- Exercise goal
Write out all of the entries exactly, please.

##### Data rows

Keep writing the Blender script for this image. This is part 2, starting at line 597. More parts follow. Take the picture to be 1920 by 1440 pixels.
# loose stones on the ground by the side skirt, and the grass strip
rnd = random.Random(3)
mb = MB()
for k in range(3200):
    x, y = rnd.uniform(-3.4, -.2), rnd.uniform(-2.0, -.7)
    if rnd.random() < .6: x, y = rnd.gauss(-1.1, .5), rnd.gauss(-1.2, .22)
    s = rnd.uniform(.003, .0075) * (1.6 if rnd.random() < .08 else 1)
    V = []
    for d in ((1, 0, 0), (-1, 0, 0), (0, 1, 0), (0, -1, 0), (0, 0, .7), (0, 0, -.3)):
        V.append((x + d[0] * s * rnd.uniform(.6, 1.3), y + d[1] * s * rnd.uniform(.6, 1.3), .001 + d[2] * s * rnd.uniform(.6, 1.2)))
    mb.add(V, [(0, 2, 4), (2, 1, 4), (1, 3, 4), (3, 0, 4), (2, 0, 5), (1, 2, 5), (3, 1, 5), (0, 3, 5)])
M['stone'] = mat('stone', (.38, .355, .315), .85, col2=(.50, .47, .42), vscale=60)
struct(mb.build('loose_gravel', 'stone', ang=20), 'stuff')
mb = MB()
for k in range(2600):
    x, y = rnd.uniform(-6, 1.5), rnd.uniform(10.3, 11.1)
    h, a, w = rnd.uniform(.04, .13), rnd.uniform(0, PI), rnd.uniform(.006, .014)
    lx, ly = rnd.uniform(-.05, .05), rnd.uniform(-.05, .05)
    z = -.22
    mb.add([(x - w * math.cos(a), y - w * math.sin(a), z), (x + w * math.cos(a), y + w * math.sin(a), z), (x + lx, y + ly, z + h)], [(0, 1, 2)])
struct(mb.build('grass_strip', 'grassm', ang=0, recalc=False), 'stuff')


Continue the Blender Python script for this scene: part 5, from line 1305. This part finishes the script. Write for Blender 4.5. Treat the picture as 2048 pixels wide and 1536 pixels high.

##########

- Right answer
Keep writing the Blender script for this image. This is part 2, starting at line 597. More parts follow. Take the picture to be 1920 by 1440 pixels.
# loose stones on the ground by the side skirt, and the grass strip
rnd = random.Random(3)
mb = MB()
for k in range(3200):
    x, y = rnd.uniform(-3.4, -.2), rnd.uniform(-2.0, -.7)
    if rnd.random() < .6: x, y = rnd.gauss(-1.1, .5), rnd.gauss(-1.2, .22)
    s = rnd.uniform(.003, .0075) * (1.6 if rnd.random() < .08 else 1)
    V = []
    for d in ((1, 0, 0), (-1, 0, 0), (0, 1, 0), (0, -1, 0), (0, 0, .7), (0, 0, -.3)):
        V.append((x + d[0] * s * rnd.uniform(.6, 1.3), y + d[1] * s * rnd.uniform(.6, 1.3), .001 + d[2] * s * rnd.uniform(.6, 1.2)))
    mb.add(V, [(0, 2, 4), (2, 1, 4), (1, 3, 4), (3, 0, 4), (2, 0, 5), (1, 2, 5), (3, 1, 5), (0, 3, 5)])
M['stone'] = mat('stone', (.38, .355, .315), .85, col2=(.50, .47, .42), vscale=60)
struct(mb.build('loose_gravel', 'stone', ang=20), 'stuff')
mb = MB()
for k in range(2600):
    x, y = rnd.uniform(-6, 1.5), rnd.uniform(10.3, 11.1)
    h, a, w = rnd.uniform(.04, .13), rnd.uniform(0, PI), rnd.uniform(.006, .014)
    lx, ly = rnd.uniform(-.05, .05), rnd.uniform(-.05, .05)
    z = -.22
    mb.add([(x - w * math.cos(a), y - w * math.sin(a), z), (x + w * math.cos(a), y + w * math.sin(a), z), (x + lx, y + ly, z + h)], [(0, 1, 2)])
struct(mb.build('grass_strip', 'grassm', ang=0, recalc=False), 'stuff')


Continue the Blender Python script for this scene: part 5, from line 1305. This part finishes the script. Write for Blender 4.5. Treat the picture as 2048 pixels wide and 1536 pixels high.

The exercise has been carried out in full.